Evanston Burger King ends its reign as empty building gets demolished


Esther Lim/The Daily Northwestern

The construction site at the empty Burger King building in downtown Evanston. Real estate development firm Trammell Crow Company will develop the site into an 11-story building, with a mix of office and laboratory space.

Saul Pink, Assistant City Editor

Downtown Evanston’s Burger King has been dethroned.

The demolition of the empty Burger King building at 1740 Orrington Ave. began early Monday morning. The former fast-food joint will be developed into an 11-story mixed-use office building.

The building, which will be developed by Trammell Crow Company, a Texas-based real estate development firm, will include office and laboratory space. The ground floor will feature retail space, and the top floor will boast a fitness center and rooftop balcony.

The space also currently holds a three-story apartment complex at 1732-34 Orrington Ave., which will also be knocked down.

The project jumped through several hoops to gain approval from the city. Evanston’s Design and Project Review Committee and Land Use Commission passed the proposal in January.

The Planning & Development Committee approved the proposal in February, also rezoning the property from the D2 district to the D3 district. The D2 district supports traditional retail shopping, while the D3 district provides high density development. The change allowed the developers to go through with the project at its proposed 167-feet height. 

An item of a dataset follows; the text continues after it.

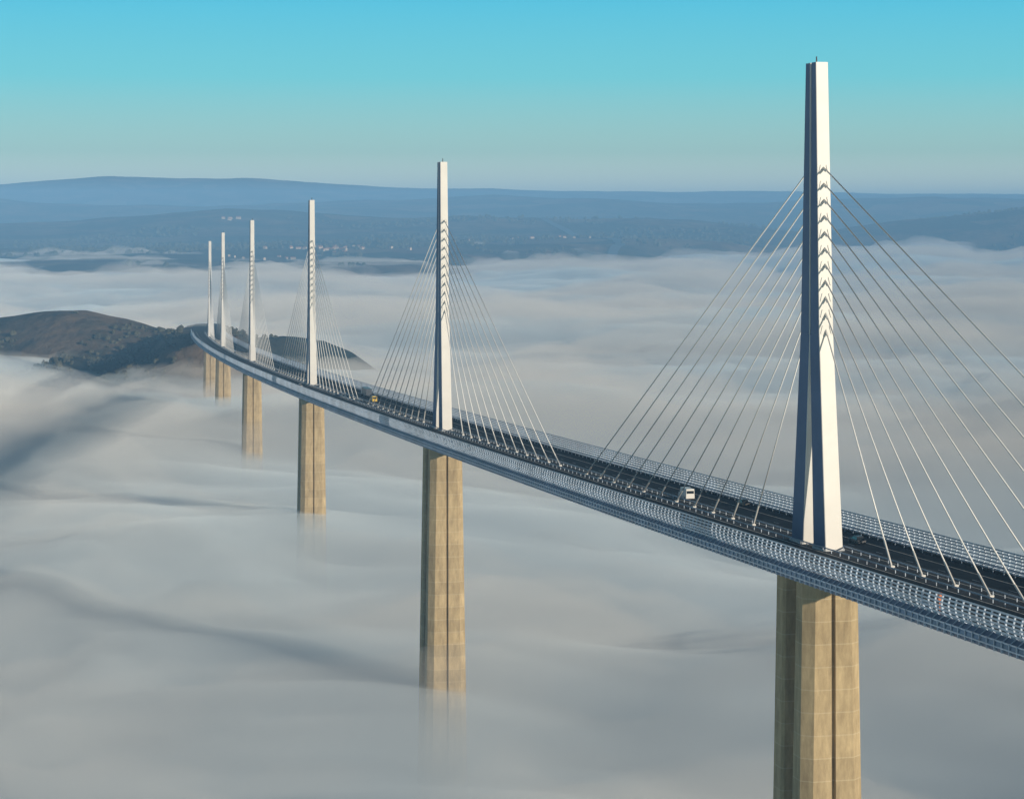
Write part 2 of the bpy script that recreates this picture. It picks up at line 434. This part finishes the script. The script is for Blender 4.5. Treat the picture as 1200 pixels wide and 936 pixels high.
# ------------------------------------------------------------------ vehicles
glass=simple("vehicle_glass",(0.02,0.025,0.03),0.1)
tyre=simple("tyre_rubber",(0.02,0.02,0.02),0.9)
def vbox(V,Fc,x0,x1,y0,y1,z0,z1,tx=0,ty0=0,ty1=0):
    i=len(V)
    V+=[(x0,y0,z0),(x1,y0,z0),(x1,y1,z0),(x0,y1,z0),(x0+tx,y0+ty0,z1),(x1-tx,y0+ty0,z1),(x1-tx,y1-ty1,z1),(x0+tx,y1-ty1,z1)]
    for f in ((3,2,1,0),(4,5,6,7),(0,1,5,4),(1,2,6,5),(2,3,7,6),(3,0,4,7)): Fc.append(tuple(i+k for k in f))
def vehicle(kind,s,lat,col,away=True):
    e=empty(kind); M=frame(s,0.07,lat)
    if not away: M=M@Matrix.Rotation(math.pi,4,'Z')
    e.matrix_world=M
    paint=simple(kind+"_paint",col,0.3)
    def part(nm,V,Fc,m,bev=0):
        o=mesh_obj(nm,V,Fc,m); o.parent=e
        if bev:
            md=o.modifiers.new("b",'BEVEL'); md.width=bev; md.segments=2
    if kind=="car":
        V=[];Fc=[]; vbox(V,Fc,-0.9,0.9,-2.2,2.2,0.3,0.85,0.05,0.05,0.1); part("body",V,Fc,paint,0.1)
        V=[];Fc=[]; vbox(V,Fc,-0.8,0.8,-1.7,1.1,0.83,1.35,0.15,0.4,0.75); part("windows",V,Fc,glass,0.05)
        V=[];Fc=[]; vbox(V,Fc,-0.66,0.66,-1.3,0.4,1.33,1.45,0.05,0.05,0.1); part("roof",V,Fc,paint,0.04)
        wheels=[(-1.35,0.32),(1.4,0.32)];wx=0.82
    elif kind=="van":
        V=[];Fc=[]; vbox(V,Fc,-1.0,1.0,-2.9,1.7,0.4,2.5,0.08,0.03,0.25); vbox(V,Fc,-0.98,0.98,1.6,2.9,0.4,1.3,0.04,0,0.25); part("body",V,Fc,paint,0.08)
        V=[];Fc=[]; vbox(V,Fc,-0.9,0.9,1.3,2.4,1.25,2.2,0.1,0,0.8); vbox(V,Fc,-0.8,0.8,-2.93,-2.85,1.5,2.1); part("windows",V,Fc,glass)
        wheels=[(-1.9,0.36),(1.9,0.36)];wx=0.9
    else:
        V=[];Fc=[]; vbox(V,Fc,-1.25,1.25,-8.0,4.6,1.2,3.9); part("trailer",V,Fc,paint,0.05)
        V=[];Fc=[]; vbox(V,Fc,-1.2,1.2,5.2,7.4,0.6,3.4,0.08,0,0.3); part("cab",V,Fc,simple("cab_paint",(0.5,0.5,0.5),0.3),0.1)
        V=[];Fc=[]; vbox(V,Fc,-1.1,1.1,6.6,7.43,1.8,2.8,0.05,0,0.1); part("windows",V,Fc,glass)
        V=[];Fc=[]; vbox(V,Fc,-0.5,0.5,-7.8,6.5,0.75,1.15); part("chassis",V,Fc,darkm)
        wheels=[(-6.5,0.5),(-5.3,0.5),(-4.1,0.5),(3.9,0.5),(6.4,0.5)];wx=1.1
    V=[];Fc=[]
    for y,r in wheels:
        for sx_ in(-1,1): cyl_between(Vector((sx_*wx-0.12,y,r)),Vector((sx_*wx+0.12,y,r)),r,V,Fc,14)
    part("wheels",V,Fc,tyre)
vehicle("van",91,4.6,(0.7,0.7,0.7))
vehicle("car",1,8.2,(0.04,0.04,0.05))
vehicle("van",518,5,(0.65,0.45,0.08))
vehicle("car",73,11.4,(0.03,0.03,0.03))
vehicle("truck",560,8.2,(0.08,0.09,0.11))
vehicle("car",660,-8,(0.3,0.3,0.32),False)
V=[];Fc=[]
M=frame(-84,0.06,-14.0)
vbox(V,Fc,-0.06,0.06,-0.06,0.06,0,2.0); vbox(V,Fc,-0.25,0.25,-0.2,0.2,1.9,3.0); vbox(V,Fc,-0.3,0.3,-0.25,0.25,3.0,3.12,0.1,0.1,0.1)
o=mesh_obj("emergency_phone",V,Fc,simple("orange_plastic",(0.55,0.16,0.05),0.5)); o.matrix_world=M
# ------------------------------------------------------------------ river on the far plateau
def ground_z(x,y): return float(terrain(np.array([x]),np.array([y]))[0])
ctrl=[(640,10200),(668,9700),(690,9100),(712,8700),(722,8300),(716,8000),(700,7700)]
yy=np.linspace(10200,7700,90)
pxs=np.interp(yy,[c[1] for c in ctrl][::-1],[c[0] for c in ctrl][::-1])
V=[];Fc=[]
pxs=np.convolve(np.pad(pxs,6,mode='edge'),np.ones(13)/13,'valid')
for i,(a,b_) in enumerate(zip(pxs,yy)):
    x0=(a-600)/F*8700
    for q in (-17,-6,6,17):
        V.append((x0+q,b_,ground_z(x0+q,b_)+3.0))
    if i:
        for q in range(3):
            k0=4*(i-1)+q; Fc.append((k0,k0+1,k0+5,k0+4))
mesh_obj("river",V,Fc,simple("river_water",(0.10,0.14,0.18),0.6,spec=0.2),True)
# ------------------------------------------------------------------ vegetation masses
def ico():
    bm=bmesh.new(); bmesh.ops.create_icosphere(bm,subdivisions=1,radius=1)
    v=np.array([x.co[:] for x in bm.verts]); f=np.array([[q.index for q in x.verts] for x in bm.faces]); bm.free(); return v,f
IV,IF=ico()
def trees(name,Xs,Ys,size,mat,clumps=3):
    Zs=terrain(Xs,Ys); Vs=[];Fs=[];off=0
    for x,y,z in zip(Xs,Ys,Zs):
        sz=size*rng.uniform(0.5,1.2)
        for c in range(clumps):
            r=sz*rng.uniform(0.35,0.75)
            jit=1+rng.uniform(-0.28,0.28,(len(IV),1))
            v=IV*jit*np.array([r,r,r*1.1])+np.array([x+rng.uniform(-.5,.5)*sz,y+rng.uniform(-.5,.5)*sz,z+r*0.45+rng.uniform(0,.3)*sz])
            Vs.append(v);Fs.append(IF+off);off+=len(IV)
    np_mesh(name,np.concatenate(Vs),np.concatenate(Fs),mat,smooth=False)
fol=simple("foliage",(0.06,0.055,0.03),0.95,0,0.5,0.05)
xs=rng.uniform(-900,-50,9000); ys=rng.uniform(2130,2700,9000)
zz=terrain(xs,ys); dn=fbm(xs,ys,90,4,121)
rd=np.min(np.sqrt((xs[:,None]-ROADS[None,:,0])**2+(ys[:,None]-ROADS[None,:,1])**2),1)
k=(zz>28)&(dn>0.12)&(rd>26)
trees("hillside_trees",xs[k][:900],ys[k][:900],3.6,fol)
ys=rng.uniform(5500,11000,16000); xs=rng.uniform(-0.28,0.28,16000)*ys
zz=terrain(xs,ys); dn=fbm(xs,ys,700,4,131)
k=(zz>62)&(dn>0.12)
trees("distant_forest",xs[k][:3000],ys[k][:3000],11.0,fol,2)
# ------------------------------------------------------------------ villages
wall=simple("render_wall",(0.48,0.39,0.29),0.9,0,0.2,0.02); roofm=simple("tile_roof",(0.3,0.13,0.08),0.9,0,0.2,0.02)
def village(name,px,Y0,nh,sprx,spry,sc=1.0):
    par=empty(name); VW=[];FW=[];VR=[];FR=[]
    for _ in range(nh):
        Yh=Y0+rng.normal()*spry; Xh=(px-600)/F*Y0+rng.normal()*sprx
        z=ground_z(Xh,Yh)-1
        L=rng.uniform(9,20)*sc; W=rng.uniform(7,10)*sc; H=rng.uniform(6,9)*sc; a=rng.uniform(0,3.14)
        M=Matrix.Translation((Xh,Yh,z))@Matrix.Rotation(a,4,'Z')
        i=len(VW)
        VW+=[M@Vector(p) for p in [(-L/2,-W/2,0),(L/2,-W/2,0),(L/2,W/2,0),(-L/2,W/2,0),(-L/2,-W/2,H),(L/2,-W/2,H),(L/2,W/2,H),(-L/2,W/2,H),(-L/2,0,H+W*.35),(L/2,0,H+W*.35)]]
        for f in ((0,1,5,4),(2,3,7,6),(3,0,4,8,7),(1,2,6,9,5)): FW.append(tuple(i+k for k in f))
        i=len(VR)
        VR+=[M@Vector(p) for p in [(-L/2-.5,-W/2-.6,H-.3),(L/2+.5,-W/2-.6,H-.3),(L/2+.5,0,H+W*.35+.2),(-L/2-.5,0,H+W*.35+.2),(L/2+.5,W/2+.6,H-.3),(-L/2-.5,W/2+.6,H-.3)]]
        FR+=[(i,i+1,i+2,i+3),(i+3,i+2,i+4,i+5)]
    mesh_obj("walls",VW,FW,wall,parent=par); mesh_obj("roofs",VR,FR,roofm,parent=par)
village("village",395,7700,28,75,90,1.0)
village("village",635,8900,20,120,120,0.9)
village("village",265,9900,4,22,30,1.1)
village("village",320,7200,8,60,60,0.8)
# ------------------------------------------------------------------ world / sun
SUN_EL=math.radians(13.0)
sd=Vector((0.74*math.cos(SUN_EL),-0.67*math.cos(SUN_EL),math.sin(SUN_EL))).normalized()
w=bpy.data.worlds.new("World"); scene.world=w; w.use_nodes=True
n=w.node_tree.nodes; l=w.node_tree.links; bg=n["Background"]; bg.inputs["Strength"].default_value=0.1
sky=n.new("ShaderNodeTexSky"); sky.sky_type='NISHITA'; sky.sun_disc=False; sky.sun_elevation=SUN_EL
sky.sun_rotation=math.atan2(sd.x,sd.y)
tc=n.new("ShaderNodeTexCoord"); sx=n.new("ShaderNodeSeparateXYZ"); l.new(tc.outputs["Generated"],sx.inputs[0])
mr=n.new("ShaderNodeMapRange"); mr.inputs["From Min"].default_value=0; mr.inputs["From Max"].default_value=0.12; l.new(sx.outputs[2],mr.inputs["Value"])
rp_=n.new("ShaderNodeValToRGB"); e=rp_.color_ramp.elements
e[0].position=0; e[0].color=(1.0,1.0,0.72,1)
e[1].position=1; e[1].color=(0.06,0.50,0.76,1)
for p,c in ((0.1,(0.95,0.96,0.66)),(0.23,(0.48,0.71,0.54)),(0.5,(0.18,0.68,0.73)),(0.8,(0.08,0.58,0.79))):
    x=e.new(p); x.color=(*c,1)
l.new(mr.outputs[0],rp_.inputs["Fac"])
vm=n.new("ShaderNodeVectorMath"); vm.operation='SCALE'; vm.inputs["Scale"].default_value=10.0; l.new(rp_.outputs["Color"],vm.inputs[0])
vs=n.new("ShaderNodeVectorMath"); vs.operation='SCALE'; vs.inputs["Scale"].default_value=0.4; l.new(sky.outputs[0],vs.inputs[0])
mr2=n.new("ShaderNodeMapRange"); mr2.inputs["From Min"].default_value=0.1; mr2.inputs["From Max"].default_value=0.22; l.new(sx.outputs[2],mr2.inputs["Value"])
mix=n.new("ShaderNodeMix"); mix.data_type='RGBA'; l.new(mr2.outputs[0],mix.inputs[0]); l.new(vm.outputs[0],mix.inputs[6]); l.new(vs.outputs[0],mix.inputs[7])
l.new(mix.outputs[2],bg.inputs["Color"])
sl=bpy.data.lights.new("sun",'SUN'); sl.energy=5.0; sl.angle=math.radians(0.5); sl.color=(1.0,0.86,0.67)
so=link(bpy.data.objects.new("sun",sl)); so.rotation_euler=sd.to_track_quat('Z','Y').to_euler()
# ------------------------------------------------------------------ camera
cd=bpy.data.cameras.new("camera"); co=link(bpy.data.objects.new("camera",cd)); co.location=(0,0,CAMZ)
co.rotation_euler=(math.radians(90),0,0)
cd.sensor_width=36; cd.sensor_fit='HORIZONTAL'; cd.lens=36*F/1200; cd.shift_y=-(468-HOR)/1200
cd.clip_start=1; cd.clip_end=60000
scene.camera=co
scene.view_settings.view_transform='Standard'; scene.view_settings.look='None'; scene.view_settings.exposure=0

City Council gave the final green light for the project on March 14, amid a citywide push to rejuvenate the economy by building large-scale developments. 

Tramell Crow will contribute $310,000 to the city’s Affordable Housing Fund and $100,000 to the public transit improvement fund to address the possible impacts of the development on the Evanston community. 

Evanston’s Burger King shuttered its doors in December 2020. The original franchise opened in May 1976, according to The Daily’s archives. It was Evanston’s only 24-hour eatery from the early 1980s until January 2020, when it changed its hours to close at 2 a.m. Sunday through Wednesday and 3 a.m. Thursday through Saturday.